**What you will do**
Provide only the number of lines in the listing that contain the string "from".

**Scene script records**
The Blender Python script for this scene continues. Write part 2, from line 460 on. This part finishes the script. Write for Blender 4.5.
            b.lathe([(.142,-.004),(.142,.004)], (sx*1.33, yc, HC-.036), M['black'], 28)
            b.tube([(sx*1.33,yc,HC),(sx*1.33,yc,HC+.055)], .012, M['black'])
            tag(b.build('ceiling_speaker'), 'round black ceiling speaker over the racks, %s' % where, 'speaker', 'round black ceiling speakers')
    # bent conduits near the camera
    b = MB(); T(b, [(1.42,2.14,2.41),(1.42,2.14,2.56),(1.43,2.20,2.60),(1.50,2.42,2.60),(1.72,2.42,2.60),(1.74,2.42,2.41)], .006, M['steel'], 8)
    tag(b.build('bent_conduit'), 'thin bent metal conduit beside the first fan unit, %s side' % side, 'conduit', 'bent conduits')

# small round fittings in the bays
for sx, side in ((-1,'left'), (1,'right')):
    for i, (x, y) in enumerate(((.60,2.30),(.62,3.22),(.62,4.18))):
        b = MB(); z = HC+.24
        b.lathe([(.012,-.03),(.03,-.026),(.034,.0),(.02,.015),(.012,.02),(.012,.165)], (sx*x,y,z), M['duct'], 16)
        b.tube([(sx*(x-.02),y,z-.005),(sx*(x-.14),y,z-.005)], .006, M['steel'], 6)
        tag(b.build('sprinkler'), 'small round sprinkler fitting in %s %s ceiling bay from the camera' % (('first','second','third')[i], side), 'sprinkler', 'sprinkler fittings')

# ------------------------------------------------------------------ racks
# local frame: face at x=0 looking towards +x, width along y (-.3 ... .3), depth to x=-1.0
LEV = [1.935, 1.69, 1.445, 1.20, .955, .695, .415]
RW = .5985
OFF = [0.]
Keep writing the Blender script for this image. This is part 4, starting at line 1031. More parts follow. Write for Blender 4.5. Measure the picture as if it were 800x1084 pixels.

**Finished exercise**
2